<<<<

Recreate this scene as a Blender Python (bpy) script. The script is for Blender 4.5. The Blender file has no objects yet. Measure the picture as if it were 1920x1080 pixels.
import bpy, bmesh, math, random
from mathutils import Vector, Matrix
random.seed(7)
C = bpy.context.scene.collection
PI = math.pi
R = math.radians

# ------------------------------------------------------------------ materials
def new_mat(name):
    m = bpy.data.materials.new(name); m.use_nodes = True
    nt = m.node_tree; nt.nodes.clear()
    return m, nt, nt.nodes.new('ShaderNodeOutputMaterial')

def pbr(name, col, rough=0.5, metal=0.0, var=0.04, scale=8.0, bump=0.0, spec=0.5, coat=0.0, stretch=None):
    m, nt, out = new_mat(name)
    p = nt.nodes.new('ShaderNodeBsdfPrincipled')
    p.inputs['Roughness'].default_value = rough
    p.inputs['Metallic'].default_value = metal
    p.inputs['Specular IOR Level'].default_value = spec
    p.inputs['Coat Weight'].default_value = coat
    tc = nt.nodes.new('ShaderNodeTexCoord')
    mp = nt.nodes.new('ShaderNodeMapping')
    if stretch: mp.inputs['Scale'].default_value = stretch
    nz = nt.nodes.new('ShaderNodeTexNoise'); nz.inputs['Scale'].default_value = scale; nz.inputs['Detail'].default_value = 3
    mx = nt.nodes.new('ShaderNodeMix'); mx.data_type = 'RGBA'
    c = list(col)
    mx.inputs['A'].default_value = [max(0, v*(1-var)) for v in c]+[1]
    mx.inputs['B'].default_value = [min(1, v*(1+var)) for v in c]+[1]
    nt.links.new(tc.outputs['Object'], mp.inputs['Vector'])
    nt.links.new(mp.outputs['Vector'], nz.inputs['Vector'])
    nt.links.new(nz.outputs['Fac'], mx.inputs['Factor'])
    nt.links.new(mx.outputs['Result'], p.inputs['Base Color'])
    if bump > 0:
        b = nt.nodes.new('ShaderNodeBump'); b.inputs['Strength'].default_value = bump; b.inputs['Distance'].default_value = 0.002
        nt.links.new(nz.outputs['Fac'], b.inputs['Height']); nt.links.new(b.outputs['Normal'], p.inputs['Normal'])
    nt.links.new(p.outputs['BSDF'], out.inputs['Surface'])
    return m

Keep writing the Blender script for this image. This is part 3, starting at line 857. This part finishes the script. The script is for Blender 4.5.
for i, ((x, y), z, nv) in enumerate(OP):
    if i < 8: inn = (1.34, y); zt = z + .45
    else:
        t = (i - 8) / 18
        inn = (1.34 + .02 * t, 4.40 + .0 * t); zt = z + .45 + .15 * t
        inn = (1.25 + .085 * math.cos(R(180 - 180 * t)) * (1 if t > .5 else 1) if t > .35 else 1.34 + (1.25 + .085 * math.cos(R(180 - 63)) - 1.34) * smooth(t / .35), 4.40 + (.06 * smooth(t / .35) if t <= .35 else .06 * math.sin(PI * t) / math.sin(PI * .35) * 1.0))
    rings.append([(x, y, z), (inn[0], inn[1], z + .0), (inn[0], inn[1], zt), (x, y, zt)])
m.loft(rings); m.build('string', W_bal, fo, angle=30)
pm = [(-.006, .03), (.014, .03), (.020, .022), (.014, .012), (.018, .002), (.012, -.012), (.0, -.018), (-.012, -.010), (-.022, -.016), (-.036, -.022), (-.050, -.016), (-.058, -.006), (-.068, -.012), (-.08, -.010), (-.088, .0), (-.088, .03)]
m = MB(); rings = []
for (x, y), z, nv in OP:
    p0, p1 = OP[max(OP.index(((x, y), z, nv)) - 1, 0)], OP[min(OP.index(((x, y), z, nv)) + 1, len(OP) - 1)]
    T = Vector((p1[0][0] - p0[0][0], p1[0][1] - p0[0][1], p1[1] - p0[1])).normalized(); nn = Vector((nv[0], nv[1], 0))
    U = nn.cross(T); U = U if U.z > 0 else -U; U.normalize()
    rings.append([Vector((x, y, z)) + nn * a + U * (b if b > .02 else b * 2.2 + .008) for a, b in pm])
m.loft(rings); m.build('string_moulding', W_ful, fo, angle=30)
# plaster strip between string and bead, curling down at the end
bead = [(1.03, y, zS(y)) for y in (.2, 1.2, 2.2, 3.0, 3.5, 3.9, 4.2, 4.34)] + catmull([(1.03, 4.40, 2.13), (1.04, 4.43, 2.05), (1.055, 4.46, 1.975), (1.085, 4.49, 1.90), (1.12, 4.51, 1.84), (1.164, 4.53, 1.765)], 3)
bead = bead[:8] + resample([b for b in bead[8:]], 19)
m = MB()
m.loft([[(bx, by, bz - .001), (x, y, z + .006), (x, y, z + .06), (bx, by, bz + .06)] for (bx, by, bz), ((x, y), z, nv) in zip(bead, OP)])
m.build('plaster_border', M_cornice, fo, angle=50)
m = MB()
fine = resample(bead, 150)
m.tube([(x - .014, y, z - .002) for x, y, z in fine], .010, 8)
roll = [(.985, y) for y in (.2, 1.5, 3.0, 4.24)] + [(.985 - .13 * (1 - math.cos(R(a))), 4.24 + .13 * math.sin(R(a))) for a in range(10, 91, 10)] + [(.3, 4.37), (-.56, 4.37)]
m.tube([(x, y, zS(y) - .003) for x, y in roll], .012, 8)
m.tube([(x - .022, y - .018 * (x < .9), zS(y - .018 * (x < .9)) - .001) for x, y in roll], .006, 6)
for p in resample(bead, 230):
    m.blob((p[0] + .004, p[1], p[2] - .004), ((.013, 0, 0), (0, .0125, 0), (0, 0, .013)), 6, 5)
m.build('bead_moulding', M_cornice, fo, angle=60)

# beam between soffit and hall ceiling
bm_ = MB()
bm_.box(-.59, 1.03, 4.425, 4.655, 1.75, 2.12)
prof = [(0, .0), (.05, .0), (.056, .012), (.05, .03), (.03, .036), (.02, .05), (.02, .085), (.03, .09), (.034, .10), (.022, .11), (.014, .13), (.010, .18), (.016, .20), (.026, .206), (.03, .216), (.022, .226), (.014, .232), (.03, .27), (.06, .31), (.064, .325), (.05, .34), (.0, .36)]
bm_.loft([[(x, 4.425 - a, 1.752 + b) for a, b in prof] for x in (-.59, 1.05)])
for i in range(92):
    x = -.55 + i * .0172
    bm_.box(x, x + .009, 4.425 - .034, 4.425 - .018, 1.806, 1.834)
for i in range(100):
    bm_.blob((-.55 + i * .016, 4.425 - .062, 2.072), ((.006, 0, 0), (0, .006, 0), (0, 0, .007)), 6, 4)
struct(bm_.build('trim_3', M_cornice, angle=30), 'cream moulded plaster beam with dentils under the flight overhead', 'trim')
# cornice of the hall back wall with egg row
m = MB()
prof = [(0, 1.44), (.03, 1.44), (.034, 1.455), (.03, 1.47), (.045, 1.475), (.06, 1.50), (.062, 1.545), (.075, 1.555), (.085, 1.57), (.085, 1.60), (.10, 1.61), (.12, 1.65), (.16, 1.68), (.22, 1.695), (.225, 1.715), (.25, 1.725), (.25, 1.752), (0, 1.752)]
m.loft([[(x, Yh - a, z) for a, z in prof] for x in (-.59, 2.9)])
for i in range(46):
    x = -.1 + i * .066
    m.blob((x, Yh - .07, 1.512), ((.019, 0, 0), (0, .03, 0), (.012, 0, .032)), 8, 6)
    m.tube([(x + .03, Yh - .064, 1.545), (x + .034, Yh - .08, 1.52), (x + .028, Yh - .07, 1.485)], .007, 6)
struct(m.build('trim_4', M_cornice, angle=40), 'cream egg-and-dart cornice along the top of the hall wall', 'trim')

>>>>

Reproduce the material precisely, including every line.

Recreate this scene as a Blender Python (bpy) script. The script is for Blender 4.5. The Blender file has no objects yet. Measure the picture as if it were 1920x1080 pixels.
import bpy, bmesh, math, random
from mathutils import Vector, Matrix
random.seed(7)
C = bpy.context.scene.collection
PI = math.pi
R = math.radians

# ------------------------------------------------------------------ materials
def new_mat(name):
    m = bpy.data.materials.new(name); m.use_nodes = True
    nt = m.node_tree; nt.nodes.clear()
    return m, nt, nt.nodes.new('ShaderNodeOutputMaterial')

def pbr(name, col, rough=0.5, metal=0.0, var=0.04, scale=8.0, bump=0.0, spec=0.5, coat=0.0, stretch=None):
    m, nt, out = new_mat(name)
    p = nt.nodes.new('ShaderNodeBsdfPrincipled')
    p.inputs['Roughness'].default_value = rough
    p.inputs['Metallic'].default_value = metal
    p.inputs['Specular IOR Level'].default_value = spec
    p.inputs['Coat Weight'].default_value = coat
    tc = nt.nodes.new('ShaderNodeTexCoord')
    mp = nt.nodes.new('ShaderNodeMapping')
    if stretch: mp.inputs['Scale'].default_value = stretch
    nz = nt.nodes.new('ShaderNodeTexNoise'); nz.inputs['Scale'].default_value = scale; nz.inputs['Detail'].default_value = 3
    mx = nt.nodes.new('ShaderNodeMix'); mx.data_type = 'RGBA'
    c = list(col)
    mx.inputs['A'].default_value = [max(0, v*(1-var)) for v in c]+[1]
    mx.inputs['B'].default_value = [min(1, v*(1+var)) for v in c]+[1]
    nt.links.new(tc.outputs['Object'], mp.inputs['Vector'])
    nt.links.new(mp.outputs['Vector'], nz.inputs['Vector'])
    nt.links.new(nz.outputs['Fac'], mx.inputs['Factor'])
    nt.links.new(mx.outputs['Result'], p.inputs['Base Color'])
    if bump > 0:
        b = nt.nodes.new('ShaderNodeBump'); b.inputs['Strength'].default_value = bump; b.inputs['Distance'].default_value = 0.002
        nt.links.new(nz.outputs['Fac'], b.inputs['Height']); nt.links.new(b.outputs['Normal'], p.inputs['Normal'])
    nt.links.new(p.outputs['BSDF'], out.inputs['Surface'])
    return m

Keep writing the Blender script for this image. This is part 3, starting at line 857. This part finishes the script. The script is for Blender 4.5.
for i, ((x, y), z, nv) in enumerate(OP):
    if i < 8: inn = (1.34, y); zt = z + .45
    else:
        t = (i - 8) / 18
        inn = (1.34 + .02 * t, 4.40 + .0 * t); zt = z + .45 + .15 * t
        inn = (1.25 + .085 * math.cos(R(180 - 180 * t)) * (1 if t > .5 else 1) if t > .35 else 1.34 + (1.25 + .085 * math.cos(R(180 - 63)) - 1.34) * smooth(t / .35), 4.40 + (.06 * smooth(t / .35) if t <= .35 else .06 * math.sin(PI * t) / math.sin(PI * .35) * 1.0))
    rings.append([(x, y, z), (inn[0], inn[1], z + .0), (inn[0], inn[1], zt), (x, y, zt)])
m.loft(rings); m.build('string', W_bal, fo, angle=30)
pm = [(-.006, .03), (.014, .03), (.020, .022), (.014, .012), (.018, .002), (.012, -.012), (.0, -.018), (-.012, -.010), (-.022, -.016), (-.036, -.022), (-.050, -.016), (-.058, -.006), (-.068, -.012), (-.08, -.010), (-.088, .0), (-.088, .03)]
m = MB(); rings = []
for (x, y), z, nv in OP:
    p0, p1 = OP[max(OP.index(((x, y), z, nv)) - 1, 0)], OP[min(OP.index(((x, y), z, nv)) + 1, len(OP) - 1)]
    T = Vector((p1[0][0] - p0[0][0], p1[0][1] - p0[0][1], p1[1] - p0[1])).normalized(); nn = Vector((nv[0], nv[1], 0))
    U = nn.cross(T); U = U if U.z > 0 else -U; U.normalize()
    rings.append([Vector((x, y, z)) + nn * a + U * (b if b > .02 else b * 2.2 + .008) for a, b in pm])
m.loft(rings); m.build('string_moulding', W_ful, fo, angle=30)
# plaster strip between string and bead, curling down at the end
bead = [(1.03, y, zS(y)) for y in (.2, 1.2, 2.2, 3.0, 3.5, 3.9, 4.2, 4.34)] + catmull([(1.03, 4.40, 2.13), (1.04, 4.43, 2.05), (1.055, 4.46, 1.975), (1.085, 4.49, 1.90), (1.12, 4.51, 1.84), (1.164, 4.53, 1.765)], 3)
bead = bead[:8] + resample([b for b in bead[8:]], 19)
m = MB()
m.loft([[(bx, by, bz - .001), (x, y, z + .006), (x, y, z + .06), (bx, by, bz + .06)] for (bx, by, bz), ((x, y), z, nv) in zip(bead, OP)])
m.build('plaster_border', M_cornice, fo, angle=50)
m = MB()
fine = resample(bead, 150)
m.tube([(x - .014, y, z - .002) for x, y, z in fine], .010, 8)
roll = [(.985, y) for y in (.2, 1.5, 3.0, 4.24)] + [(.985 - .13 * (1 - math.cos(R(a))), 4.24 + .13 * math.sin(R(a))) for a in range(10, 91, 10)] + [(.3, 4.37), (-.56, 4.37)]
m.tube([(x, y, zS(y) - .003) for x, y in roll], .012, 8)
m.tube([(x - .022, y - .018 * (x < .9), zS(y - .018 * (x < .9)) - .001) for x, y in roll], .006, 6)
for p in resample(bead, 230):
    m.blob((p[0] + .004, p[1], p[2] - .004), ((.013, 0, 0), (0, .0125, 0), (0, 0, .013)), 6, 5)
m.build('bead_moulding', M_cornice, fo, angle=60)

# beam between soffit and hall ceiling
bm_ = MB()
bm_.box(-.59, 1.03, 4.425, 4.655, 1.75, 2.12)
prof = [(0, .0), (.05, .0), (.056, .012), (.05, .03), (.03, .036), (.02, .05), (.02, .085), (.03, .09), (.034, .10), (.022, .11), (.014, .13), (.010, .18), (.016, .20), (.026, .206), (.03, .216), (.022, .226), (.014, .232), (.03, .27), (.06, .31), (.064, .325), (.05, .34), (.0, .36)]
bm_.loft([[(x, 4.425 - a, 1.752 + b) for a, b in prof] for x in (-.59, 1.05)])
for i in range(92):
    x = -.55 + i * .0172
    bm_.box(x, x + .009, 4.425 - .034, 4.425 - .018, 1.806, 1.834)
for i in range(100):
    bm_.blob((-.55 + i * .016, 4.425 - .062, 2.072), ((.006, 0, 0), (0, .006, 0), (0, 0, .007)), 6, 4)
struct(bm_.build('trim_3', M_cornice, angle=30), 'cream moulded plaster beam with dentils under the flight overhead', 'trim')
# cornice of the hall back wall with egg row
m = MB()
prof = [(0, 1.44), (.03, 1.44), (.034, 1.455), (.03, 1.47), (.045, 1.475), (.06, 1.50), (.062, 1.545), (.075, 1.555), (.085, 1.57), (.085, 1.60), (.10, 1.61), (.12, 1.65), (.16, 1.68), (.22, 1.695), (.225, 1.715), (.25, 1.725), (.25, 1.752), (0, 1.752)]
m.loft([[(x, Yh - a, z) for a, z in prof] for x in (-.59, 2.9)])
for i in range(46):
    x = -.1 + i * .066
    m.blob((x, Yh - .07, 1.512), ((.019, 0, 0), (0, .03, 0), (.012, 0, .032)), 8, 6)
    m.tube([(x + .03, Yh - .064, 1.545), (x + .034, Yh - .08, 1.52), (x + .028, Yh - .07, 1.485)], .007, 6)
struct(m.build('trim_4', M_cornice, angle=40), 'cream egg-and-dart cornice along the top of the hall wall', 'trim')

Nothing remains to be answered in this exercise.